SUPPLIED INFORMATION:
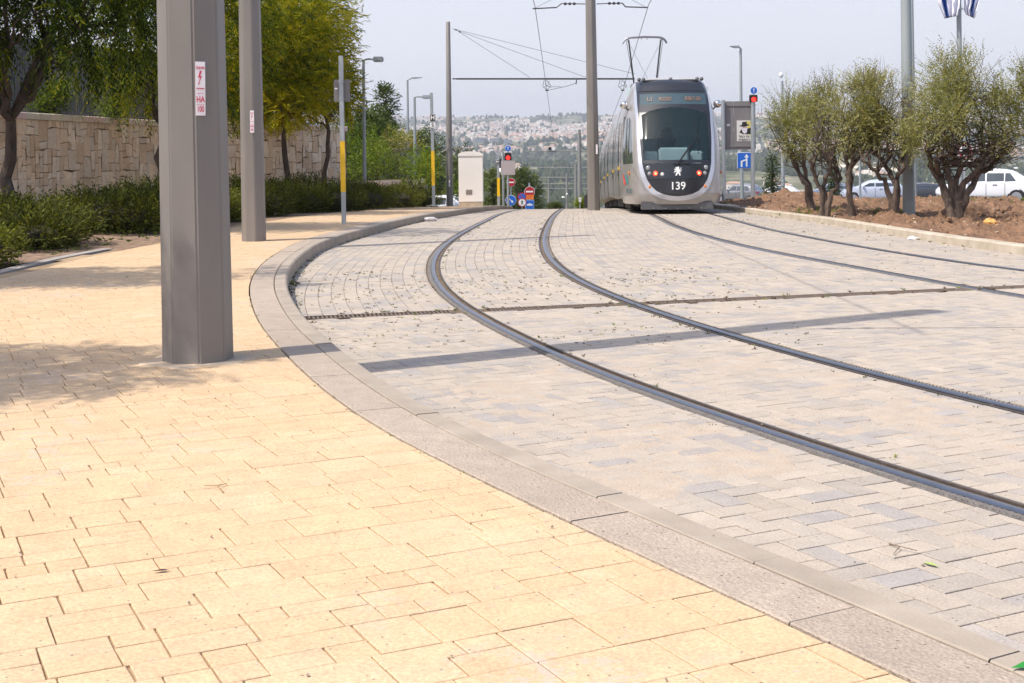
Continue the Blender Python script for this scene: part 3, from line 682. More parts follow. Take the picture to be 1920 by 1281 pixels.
M_BUSH = leaf_mat('bright_bush_leaf', [(0.025, 0.045, 0.008), (0.065, 0.11, 0.012), (0.12, 0.18, 0.02), (0.20, 0.26, 0.03), (0.27, 0.29, 0.06)], 0.35, 0.6)
M_CORE = mat('shrub_twigs', (0.045, 0.04, 0.025), 1.0, 0, 0.4, 9, 1.0, 25, bdist=0.05)

def street_tree(base, hfork, blobs, nsp, label, seed, r=0.12, lean=(0, 0), hang=True, Lf=0.115, yellow=0.0, cat='tree', group=None, tall=0.62, dark=0.0):
    g = np.random.default_rng(seed); nsp = int(nsp); e = empty('street_tree', base, label, cat, group); b = np.array(base, float)
    mb = MB(); fk = b + np.array([lean[0], lean[1], hfork]); pts = limb(mb, b - np.array([0, 0, .1]), fk, r * 1.15, r * 0.8, g, 6, 0.05, 10)
    for bc, br in blobs:
        bc = np.array(bc); m_ = limb(mb, fk, fk * 0.45 + bc * 0.55, r * 0.55, r * 0.3, g, 4, 0.15, 6)
        for q in range(5):
            tip = bc + rand_dirs(1, g)[0] * np.array(br) * 0.75; limb(mb, m_[-1], tip, r * 0.26, r * 0.06, g, 4, 0.2, 5)
    mb.build('trunk', M_BARK, e, True, True)
    P, d, t = in_blobs(int(nsp * 2.0), blobs, g, 0.42)
    # clumps: keep sprays where a coarse noise is high, so gaps open between clumps
    q = fbm(P[:, 0]*1.1 + seed, P[:, 2]*1.1 + P[:, 1]*0.7, 3); keep = q > 0.30; P, d = P[keep], d[keep]
    dr_ = d + np.array([0, 0, -0.15 if hang else 0.4]) + g.normal(size=P.shape) * 0.5
    k = 11; A = spray_leaves(P, dr_, k, g.uniform(0.28, 0.50, len(P)), Lf, Lf * 0.27, g, 0.55 if hang else 0.2, 0.8)
    zt = np.repeat((P[:, 2] - min(b_[0][2] - b_[1][2] for b_ in blobs)) / 4.0, k)
    tint = np.repeat(g.normal(0.38 - dark, 0.15, len(P)), k) + g.normal(0, 0.09, len(A[0])) + yellow * (0.5 + 0.8 * np.repeat(fbm(P[:, 0]*0.8, P[:, 2]*0.8, 2), k)) * 0.6
    leaves('crown', A[0], A[1], A[2], A[3], A[4], M_LEAF, e, tint, 0.06); return e
W0 = 0.2
def tz(x, y): return float(walk_z(x, y)) + 0.05
street_tree((-8.7, 22, tz(0, 22)), 1.9, [((-9.3, 21.5, 4.6), (2.0, 1.9, 1.9)), ((-7.6, 22.5, 4.3), (1.6, 1.8, 1.45)), ((-8.4, 21, 6.1), (2.5, 2.1, 1.9)), ((-6.6, 22.3, 4.9), (1.4, 1.5, 1.4)), ((-7.4, 21.6, 3.6), (1.3, 1.2, .8)), ((-8.9, 21, 3.9), (1.2, 1.2, .9)), ((-8.5, 20.7, 4.1), (1.5, .8, 1.0)), ((-10.2, 22.5, 5.6), (1.8, 1.6, 1.9)), ((-6.2, 21.6, 6.3), (1.7, 1.6, 1.5))], 3700,
            'thick forked street tree at the far left, drooping narrow leaves over the stone wall', 11, 0.112, (0.05, 0.1), dark=.05)
street_tree((-8.32, 30, tz(0, 30)), 2.1, [((-8.8, 30, 4.6), (2.2, 2.0, 1.9)), ((-7.2, 30.4, 4.4), (1.7, 1.8, 1.9)), ((-8, 29.6, 6.4), (2.9, 2.2, 2.0)), ((-6.9, 29.6, 5.2), (1.5, 1.4, 1.7)), ((-8.5, 29.3, 3.3), (1.1, 1.0, .8)), ((-7.0, 29.8, 3.1), (1.0, 1.0, .8))], 2500,
            'street tree standing behind the left edge of the nearest big pole', 12, 0.10, (0.15, 0), yellow=0.35)
street_tree((-6.35, 36, tz(0, 36)), 2.3, [((-6.6, 36, 4.1), (2.0, 1.9, 1.6)), ((-6.4, 35.6, 5.8), (2.3, 2.2, 2.0)), ((-7.6, 36, 4.6), (1.4, 1.6, 1.6)), ((-5.6, 35.4, 3.3), (0.8, 0.8, 0.55)), ((-7.3, 35.5, 3.1), (1.1, 1.0, .8)), ((-6.2, 35, 2.9), (.8, .8, .5))], 2600,
            'slim street tree just right of the second big pole, yellow-green crown', 13, 0.085, (-0.05, 0), yellow=0.75, Lf=0.13, hang=False)
street_tree((-6.25, 42, tz(0, 42)), 2.5, [((-6.5, 42, 4.9), (1.5, 1.9, 1.5)), ((-6.45, 41.5, 6.4), (1.4, 2.1, 1.9)), ((-7.4, 42, 5.4), (1.8, 2.0, 1.9)), ((-6.3, 42.3, 3.5), (0.95, 0.9, 0.7)), ((-7.2, 41.5, 3.4), (1.1, 1, .8)), ((-5.6, 41.4, 3.6), (.7, .9, .8))], 2600,
            'dark trunked street tree left of the first yellow banded post, bright yellow-green crown', 14, 0.08, (0.25, 0), yellow=0.9, Lf=0.14, hang=False)
# two more of the row stand outside the frame on the left and shade the sidewalk
street_tree((-8.2, 11.4, tz(0, 12)), 2.2, [((-6.9, 11.2, 4.3), (1.6, .7, .9)), ((-7.2, 11.6, 5.6), (2.0, .7, .9)), ((-8.6, 10.4, 5), (1.5, .8, 1.2))], 1700, 'street tree at the bed edge beside the near shrub, left of the frame', 15, 0.12)
street_tree((-7.0, 5.0, tz(0, 6)), 2.2, [((-5.7, 5.5, 4.4), (1.5, .9, .8)), ((-6.2, 5.2, 5.4), (1.7, .9, .9)), ((-7.2, 5, 4.6), (1.3, 1.1, 1.2))], 1500, 'nearest street tree of the row, shading the front sidewalk', 16, 0.12)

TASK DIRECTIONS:
Please take the lines from the beginning of the data above through the line holding "1.0, 25, bdist=0.05)" and transcribe them exactly, without any pictures.

EXPECTED ANSWER:
Continue the Blender Python script for this scene: part 3, from line 682. More parts follow. Take the picture to be 1920 by 1281 pixels.
M_BUSH = leaf_mat('bright_bush_leaf', [(0.025, 0.045, 0.008), (0.065, 0.11, 0.012), (0.12, 0.18, 0.02), (0.20, 0.26, 0.03), (0.27, 0.29, 0.06)], 0.35, 0.6)
M_CORE = mat('shrub_twigs', (0.045, 0.04, 0.025), 1.0, 0, 0.4, 9, 1.0, 25, bdist=0.05)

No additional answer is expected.